PhD

The TC Ph.D. prepares students for careers as innovators and intellectual leaders in both academia and industry. The Ph.D. Program consists of coursework, directed research, and dissertation. In the coursework, students encounter the main themes and intellectual diversity of the whole technical communication field. Core courses cover rhetorical aspects of technical communication, empirical traditions in TC, information design, usability testing, user-centered design processes, computer-mediated communication, international communication, content management, research methods in TC, visual communication, and advanced Web design.
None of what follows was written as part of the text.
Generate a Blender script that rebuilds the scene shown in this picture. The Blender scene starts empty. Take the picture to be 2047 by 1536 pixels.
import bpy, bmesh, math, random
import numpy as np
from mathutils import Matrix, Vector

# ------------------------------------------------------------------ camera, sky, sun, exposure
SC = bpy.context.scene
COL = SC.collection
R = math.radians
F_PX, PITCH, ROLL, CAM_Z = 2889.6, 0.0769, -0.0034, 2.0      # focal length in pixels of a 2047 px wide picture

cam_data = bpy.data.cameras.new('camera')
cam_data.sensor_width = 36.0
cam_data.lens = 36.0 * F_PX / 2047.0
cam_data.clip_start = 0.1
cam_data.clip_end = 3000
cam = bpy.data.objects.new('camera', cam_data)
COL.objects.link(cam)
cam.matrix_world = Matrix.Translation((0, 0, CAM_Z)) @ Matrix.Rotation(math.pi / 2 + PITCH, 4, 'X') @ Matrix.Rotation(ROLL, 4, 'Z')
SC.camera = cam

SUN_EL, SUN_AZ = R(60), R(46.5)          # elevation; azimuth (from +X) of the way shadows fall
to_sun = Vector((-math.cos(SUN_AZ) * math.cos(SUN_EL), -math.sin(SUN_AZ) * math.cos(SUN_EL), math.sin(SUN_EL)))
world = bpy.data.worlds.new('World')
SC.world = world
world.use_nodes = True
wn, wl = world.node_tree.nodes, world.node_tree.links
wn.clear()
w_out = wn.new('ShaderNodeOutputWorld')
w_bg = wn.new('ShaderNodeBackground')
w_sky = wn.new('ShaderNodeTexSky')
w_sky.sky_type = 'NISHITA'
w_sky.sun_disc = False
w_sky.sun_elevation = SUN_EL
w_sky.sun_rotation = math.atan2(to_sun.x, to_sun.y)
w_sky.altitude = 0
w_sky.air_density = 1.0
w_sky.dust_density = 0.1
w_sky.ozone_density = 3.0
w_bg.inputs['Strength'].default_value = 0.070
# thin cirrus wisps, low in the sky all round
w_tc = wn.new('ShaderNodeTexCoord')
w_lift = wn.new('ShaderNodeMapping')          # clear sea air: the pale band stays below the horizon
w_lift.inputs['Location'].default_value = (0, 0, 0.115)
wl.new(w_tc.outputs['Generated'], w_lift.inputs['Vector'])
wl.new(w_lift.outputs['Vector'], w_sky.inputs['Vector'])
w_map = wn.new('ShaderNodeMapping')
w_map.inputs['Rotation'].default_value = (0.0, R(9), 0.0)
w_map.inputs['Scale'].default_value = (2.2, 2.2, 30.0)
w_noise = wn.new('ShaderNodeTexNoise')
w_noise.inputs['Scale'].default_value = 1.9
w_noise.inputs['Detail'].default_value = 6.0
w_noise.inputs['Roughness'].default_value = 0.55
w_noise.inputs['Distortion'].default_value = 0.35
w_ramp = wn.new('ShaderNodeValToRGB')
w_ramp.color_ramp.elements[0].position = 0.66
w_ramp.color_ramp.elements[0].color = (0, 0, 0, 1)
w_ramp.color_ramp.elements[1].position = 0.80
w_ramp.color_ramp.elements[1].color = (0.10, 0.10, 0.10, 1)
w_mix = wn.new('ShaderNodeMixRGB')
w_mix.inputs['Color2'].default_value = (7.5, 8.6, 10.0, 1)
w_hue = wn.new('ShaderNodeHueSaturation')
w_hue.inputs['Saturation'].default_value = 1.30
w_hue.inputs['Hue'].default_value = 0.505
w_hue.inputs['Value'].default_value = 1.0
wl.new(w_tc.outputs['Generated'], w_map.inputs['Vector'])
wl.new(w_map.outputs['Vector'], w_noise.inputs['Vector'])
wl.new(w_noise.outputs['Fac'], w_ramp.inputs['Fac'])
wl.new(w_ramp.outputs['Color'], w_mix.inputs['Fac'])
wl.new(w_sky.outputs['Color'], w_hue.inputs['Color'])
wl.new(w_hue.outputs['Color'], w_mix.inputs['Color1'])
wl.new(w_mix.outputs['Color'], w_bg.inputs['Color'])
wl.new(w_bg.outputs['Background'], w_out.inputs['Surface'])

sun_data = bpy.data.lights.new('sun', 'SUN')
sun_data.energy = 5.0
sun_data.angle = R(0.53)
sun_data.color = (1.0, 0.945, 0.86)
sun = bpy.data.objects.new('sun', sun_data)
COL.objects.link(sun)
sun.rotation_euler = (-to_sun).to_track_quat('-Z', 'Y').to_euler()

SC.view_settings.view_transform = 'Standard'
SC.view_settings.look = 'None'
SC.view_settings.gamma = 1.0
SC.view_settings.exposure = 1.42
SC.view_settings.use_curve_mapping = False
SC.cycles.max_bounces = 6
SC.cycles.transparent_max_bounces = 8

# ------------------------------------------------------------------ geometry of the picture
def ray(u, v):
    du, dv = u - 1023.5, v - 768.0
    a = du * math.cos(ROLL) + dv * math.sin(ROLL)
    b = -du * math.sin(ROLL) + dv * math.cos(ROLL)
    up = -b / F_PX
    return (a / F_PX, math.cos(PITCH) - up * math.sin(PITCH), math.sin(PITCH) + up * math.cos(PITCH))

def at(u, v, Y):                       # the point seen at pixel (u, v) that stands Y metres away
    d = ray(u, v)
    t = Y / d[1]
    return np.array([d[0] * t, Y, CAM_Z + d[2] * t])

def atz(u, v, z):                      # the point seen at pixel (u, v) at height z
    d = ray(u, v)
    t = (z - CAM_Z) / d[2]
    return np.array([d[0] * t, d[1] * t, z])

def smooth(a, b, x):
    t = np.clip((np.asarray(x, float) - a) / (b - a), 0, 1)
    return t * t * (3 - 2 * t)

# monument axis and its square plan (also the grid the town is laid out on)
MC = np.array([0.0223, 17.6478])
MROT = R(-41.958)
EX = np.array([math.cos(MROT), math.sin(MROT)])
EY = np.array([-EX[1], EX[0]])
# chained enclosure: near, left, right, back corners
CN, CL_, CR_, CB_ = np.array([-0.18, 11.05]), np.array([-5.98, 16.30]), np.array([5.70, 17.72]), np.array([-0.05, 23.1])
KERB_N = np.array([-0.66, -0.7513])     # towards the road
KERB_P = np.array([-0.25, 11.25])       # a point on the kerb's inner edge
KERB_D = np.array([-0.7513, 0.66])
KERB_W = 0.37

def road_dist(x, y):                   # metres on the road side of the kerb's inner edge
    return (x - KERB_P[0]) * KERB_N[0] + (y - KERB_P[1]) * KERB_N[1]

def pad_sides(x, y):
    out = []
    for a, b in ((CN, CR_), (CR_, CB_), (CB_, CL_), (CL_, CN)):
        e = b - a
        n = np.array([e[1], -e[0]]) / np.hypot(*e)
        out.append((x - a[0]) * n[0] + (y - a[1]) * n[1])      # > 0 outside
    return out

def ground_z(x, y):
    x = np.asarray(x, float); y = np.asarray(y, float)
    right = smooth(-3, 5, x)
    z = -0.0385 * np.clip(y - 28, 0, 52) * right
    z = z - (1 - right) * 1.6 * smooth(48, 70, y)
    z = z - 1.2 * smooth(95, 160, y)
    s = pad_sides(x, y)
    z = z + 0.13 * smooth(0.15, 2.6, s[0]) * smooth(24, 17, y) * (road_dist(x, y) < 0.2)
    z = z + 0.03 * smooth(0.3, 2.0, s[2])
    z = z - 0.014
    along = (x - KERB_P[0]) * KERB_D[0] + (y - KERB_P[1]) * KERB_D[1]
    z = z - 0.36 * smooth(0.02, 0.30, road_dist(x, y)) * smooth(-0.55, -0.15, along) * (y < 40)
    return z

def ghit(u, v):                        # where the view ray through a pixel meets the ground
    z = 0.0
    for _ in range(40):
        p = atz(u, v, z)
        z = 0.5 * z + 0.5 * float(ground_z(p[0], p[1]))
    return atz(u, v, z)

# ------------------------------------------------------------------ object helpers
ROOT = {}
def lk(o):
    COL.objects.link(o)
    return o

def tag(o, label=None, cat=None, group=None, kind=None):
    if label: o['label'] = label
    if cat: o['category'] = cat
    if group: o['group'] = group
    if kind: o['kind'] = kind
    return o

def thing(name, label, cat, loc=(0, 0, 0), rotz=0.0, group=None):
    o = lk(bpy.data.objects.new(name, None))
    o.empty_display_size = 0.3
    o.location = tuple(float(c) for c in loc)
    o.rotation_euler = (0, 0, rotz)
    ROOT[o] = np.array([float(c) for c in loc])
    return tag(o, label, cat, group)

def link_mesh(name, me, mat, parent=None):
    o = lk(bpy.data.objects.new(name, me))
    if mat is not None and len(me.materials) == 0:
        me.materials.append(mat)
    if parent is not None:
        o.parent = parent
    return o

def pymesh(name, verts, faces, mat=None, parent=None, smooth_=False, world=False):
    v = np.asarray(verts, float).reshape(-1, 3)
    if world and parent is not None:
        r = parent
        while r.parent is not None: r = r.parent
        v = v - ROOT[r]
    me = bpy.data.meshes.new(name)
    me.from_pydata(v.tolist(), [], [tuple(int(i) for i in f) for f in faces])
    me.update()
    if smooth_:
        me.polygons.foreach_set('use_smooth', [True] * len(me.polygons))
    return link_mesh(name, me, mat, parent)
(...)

In the directed research program, students have the opportunity, under the guidance and mentorship of a faculty member, to work in a small group doing hands-on research on specific topics. This research experience enriches the students' depth of knowledge and breadth of research expertise to augment the more narrowly focused inquiry of the dissertation.

The goals and objectives of the TC Ph.D. program are as follows:

  • To prepare individuals for a career as researchers, teachers, and intellectual leaders in the discipline of technical communication
  • To foster the development and dissemination of new knowledge in technical communication
  • To foster the development of an international, multi-cultural perspective and a diverse, inclusive student body and workforce in technical communication
  • To invent new technical and strategic solutions to technical communication problems

By completion of the course of study, technical communication doctoral students will be able to:

  • Analyze a communication situation in its full complexity
  • Select or develop an appropriate theoretical framework to motivate an understanding of the situation
  • Select an investigative method from a broad range of methods and effectively use it for conducting an inquiry.
  • Confront specific communication problems and create solutions for them that can be defended theoretically
  • Translate theory and research findings into technical or strategic inventions for solving communication design problems

TC's Ph.D. program differs from other technical communication doctoral programs in the nation in several ways:

  • The Ph.D.program emphasizes the application of research results to design problems.
  • The Ph.D. program has a multi-disciplinary HCI focus and collaborates with schools across the UW (Visual Design in School of Art, Information School, Computer Science) to teach user-centered design principles.
  • UWTC offers one of the strongest emphases on international technical communication in the nation; our Technical Japanese program, our multi-faceted relationship with the Department of Applied Communication Studies at the University of Twente, The Netherlands, our diverse student body, and our ongoing development of relationships with emerging technical communication units at universities around the world, equip us to offer students a uniquely rich international perspective. This perspective will in turn generate a rich set of research questions and communication design problems related to international and cross-cultural communication.
  • The Ph.D. program is structured around formal research groups.
  • Housed in the UW College of Engineering, the UWTC Ph.D. program has access to technology and funding that other schools do not.